U20 Asian Athletics Championships 2026 | Hong Kong, China
Days ago, she was sent back from an airport.
Today, she soared higher than any Indian woman in history.
In one of the most extraordinary and emotionally charged performances Indian athletics has ever produced, Pooja has shattered the Senior Women’s High Jump National Record at the U20 Asian Athletics Championships 2026 — clearing 1.93m to etch her name permanently into the history of Indian sport.
Let that sink in. A junior athlete, at a junior championship, has just set the all-time Indian women’s high jump record.
Two Records. Two Attempts. One Evening.
The sequence of what unfolded in Hong Kong is almost too dramatic to believe.
First, Pooja cleared 1.91m — improving her own U20 National Record and moving to India’s all-time No. 2 in the event. It was already a landmark performance, the kind that would have been the headline of any other athlete’s career.
Then she stepped back onto the runway and went again.
1.93m. Clean. Cleared. The bar stayed on its pegs. India had a new Senior Women’s High Jump National Record — one that had stood since Sahana Kumari’s 1.92m in 2012, a mark that endured for over a decade. Pooja didn’t just reach it. She went beyond it.
In the space of two consecutive attempts, she broke the U20 national record, claimed the all-time No. 2 position, then immediately rendered that ranking obsolete by breaking the senior national record.
The Record in Context
Sahana Kumari’s 1.92m had stood for more than thirteen years. National records in field events, especially those set at elite international meets, have a way of lasting. They demand not just talent but the perfect convergence of form, conditions, competition, and courage.

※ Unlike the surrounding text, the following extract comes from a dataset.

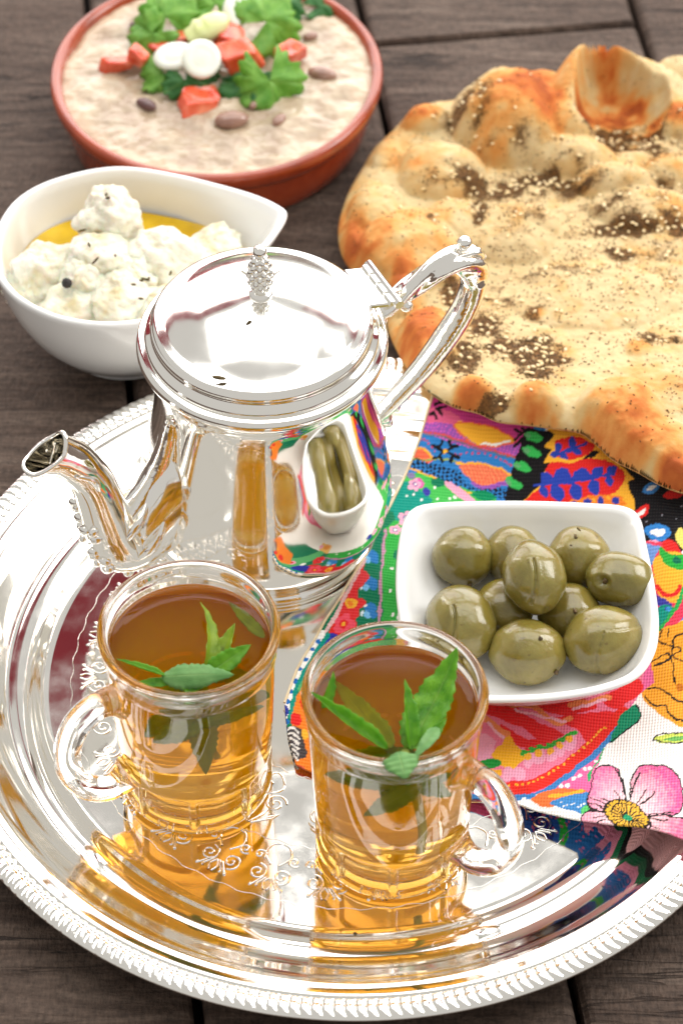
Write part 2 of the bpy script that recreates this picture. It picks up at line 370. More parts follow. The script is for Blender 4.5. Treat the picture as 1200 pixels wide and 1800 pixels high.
def make_tea(cx, cy, z0, label):
    pr = [(0, .5), (1.2, .52), (1.95, .58), (2.25, .76), (2.37, 1.15), (2.44, 2.4), (2.53, 4.2), (2.60, 5.8), (2.63, 7.01), (2.60, 6.985), (2.52, 6.965), (2.3, 6.955), (0, 6.95)]
    v, f = lathe(pr, 256, (cx, cy)); v[:, 2] += z0; o = obj('tea', (v, f), TEASIDE, label=label, cat='tea')
    o.data.materials.append(TEA); np_ = len(pr)-1; o.data.polygons.foreach_set('material_index', [1 if i % np_ >= 8 else 0 for i in range(len(o.data.polygons))]); return o
mL = at(332, 1105, 8.2); mF = at(694, 1217, 8.2)
make_mug(*mL, R(212), 'clear glass tea mug below the teapot spout, its handle turned left')
make_mug(*mF, R(-39), 'clear glass tea mug in front, beside the olive dish, its handle turned right')
make_tea(*mL, .405, 'amber tea filling the glass below the teapot spout')
make_tea(*mF, .405, 'amber tea filling the front glass beside the olive dish')
LEAF = m_leaf('mint_green', (66, 140, 22), (140, 204, 44), (120, 172, 74)); LEAFB = m_leaf('mint_yellow_green', (124, 158, 30), (176, 200, 50), (140, 170, 60)); LEAFG = m_leaf('mint_grey_green', (104, 164, 88), (150, 200, 124), (104, 160, 76))
def leafm(base, tip, width, nrm, fold=.35, droop=.12, serr=.14, n=26, curl=0.0, twist=0.0):
    b = np.array(base, float); e = np.array(tip, float); a = e-b; L = np.linalg.norm(a); a /= L
    nrm = np.array(nrm, float); nrm -= a*np.dot(nrm, a); nrm /= np.linalg.norm(nrm); s = np.cross(a, nrm); V = []; U = []; m = 7
    for i in range(n):
        t = i/(n-1); wv = math.sin(math.pi*min(1, t**.72*.985+.015))**.8*(1-.15*t)
        sw = (t*11) % 1; ww = .43*width*wv*(1+serr*(1-sw)*2-serr)
        tw = twist*t; s2 = s*math.cos(tw)+nrm*math.sin(tw); n2 = nrm*math.cos(tw)-s*math.sin(tw)
        for j in range(m):
            u = j/(m-1)*2-1
            rip = .025*width*math.sin(t*30+abs(u)*2)*abs(u)
            V.append(b+a*t*L+s2*u*ww*(1-.25*fold*abs(u))+n2*(abs(u)**1.2*ww*fold+droop*L*(4*t*(1-t))+curl*L*t*t*1.0+rip)); U.append((t, .5+u*.5))
    return np.array(V), gridf(n, m), np.array(U)
def sprig(name, loc, label, leaves, stems, group='sprigs of mint in the tea'):
    t = thing(name, loc, label, 'mint', group)
    for lv in leaves:
        mat = lv.pop('mat', LEAF); v, f, U = leafm(**lv); o = obj('leaf', (v, f), mat, t, uv=U)
        md = o.modifiers.new('s', 'SOLIDIFY'); md.thickness = .00012; md.offset = 0
    for pts, r, in stems: obj('stem', tube(spl(pts, 20), r, 8), STEM, t)
STEM = m_flat('mint_stem', (120, 140, 50), (160, 170, 70), 60, .4, .1)
zt = 7.36                                       # tea level
J = at3(690, 1325, zt+.05)
lv = [dict(base=at3(715, 1318, zt-.1), tip=at3(803, 1138, 8.7), width=1.75, nrm=(-.45, -.7, .6), fold=.25, droop=-.08, mat=LEAF),
      dict(base=at3(722, 1320, zt-.1), tip=at3(711, 1193, 8.4), width=.8, nrm=(.5, -.7, .5), fold=.6, droop=.02),
      dict(base=at3(740, 1312, zt), tip=at3(785, 1262, zt+.5), width=.55, nrm=(.2, -.5, .8), fold=.5, droop=.1),
      dict(base=at3(700, 1322, 8.55), tip=at3(712, 1369, 8.5), width=1.3, nrm=(0, -.4, 1), fold=-.2, droop=.1, mat=LEAFG),
      dict(base=at3(770, 1280, 8.3), tip=at3(725, 1336, 8.5), width=.55, nrm=(0, -.5, .9), fold=.2, droop=.1, mat=LEAFG),
      dict(base=at3(680, 1318, zt+.05), tip=at3(546, 1216, 8.3), width=.85, nrm=(-.3, .2, 1), fold=.95, droop=-.04),
      dict(base=at3(566, 1245, zt), tip=at3(586, 1180, 8.1), width=.6, nrm=(.6, -.6, .4), fold=.4, droop=.05),
      dict(base=at3(690, 1318, zt-.35), tip=at3(585, 1205, zt-1.0), width=1.1, nrm=(.1, -.5, .9), fold=.2, droop=-.04, mat=LEAFB),
      dict(base=at3(700, 1320, zt-.5), tip=(mF[0]-1.9, mF[1]-1.0, 5.6), width=1.3, nrm=(-.2, -1, .4), fold=.3, droop=.1, mat=LEAFB),
      dict(base=at3(700, 1320, zt-.6), tip=(mF[0]+1.6, mF[1]-1.4, 5.0), width=1.0, nrm=(.3, -1, .2), fold=.3, droop=.1, mat=LEAF),
      dict(base=at3(700, 1320, zt-.6), tip=(mF[0]-.2, mF[1]-1.9, 5.2), width=1.1, nrm=(0, -1, .3), fold=.2, droop=.1, mat=LEAF),
      dict(base=(mF[0]+.5, mF[1]-1.9, 6.7), tip=(mF[0]-1.5, mF[1]-1.75, 6.3), width=1.2, nrm=(0, -1, .2), fold=.15, droop=-.1, mat=LEAF),
      dict(base=(mF[0]+.7, mF[1]-2.0, 6.6), tip=(mF[0]-.9, mF[1]-2.0, 4.7), width=1.1, nrm=(-.1, -1, .1), fold=.15, droop=.05, mat=LEAFB),
      dict(base=(mF[0]+.3, mF[1]-2.1, 6.7), tip=(mF[0]+1.9, mF[1]-1.4, 6.1), width=.9, nrm=(.3, -1, .1), fold=.15, droop=-.08, mat=LEAF)]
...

Pooja produced all four in Hong Kong. At a junior championships. As a U20 athlete. The youngest holder of India’s all-time women’s high jump record.
Her 1.93m also cleared the Commonwealth Games 2026 qualification mark of 1.92m — meaning that alongside the history, she has booked her place at the Commonwealth Games in the most emphatic fashion imaginable.
The Airport That Almost Stopped History
The context of this performance makes it all the more staggering. Just days ago, Pooja was among the 23 members of India’s contingent whose visa applications were marked “Unsuccessful” — and who were turned back from the airport on the eve of the championships. The reigning Asian High Jump champion faced the very real possibility of missing the competition entirely through an administrative failure entirely outside her control.
She got through. She got to Hong Kong. And then she cleared every bar that was put in front of her.
Whatever frustration, anxiety, or disruption that visa ordeal caused, Pooja channelled none of it into hesitation. She channelled all of it into the runway.
India’s New High Jump Queen
Pooja entered this championships as the reigning Asian High Jump champion. She leaves it as the greatest female high jumper in Indian history — the first to clear 1.93m, the current national record holder at both U20 and senior level, a Commonwealth Games qualifier, and the athlete who proved that a bureaucratic nightmare at an airport was nothing more than a minor inconvenience on the way to something historic.
India’s women’s high jump national record stood for thirteen years. It fell tonight.
It fell to a junior.
The U20 Asian Athletics Championships 2026 are being held in Hong Kong, China.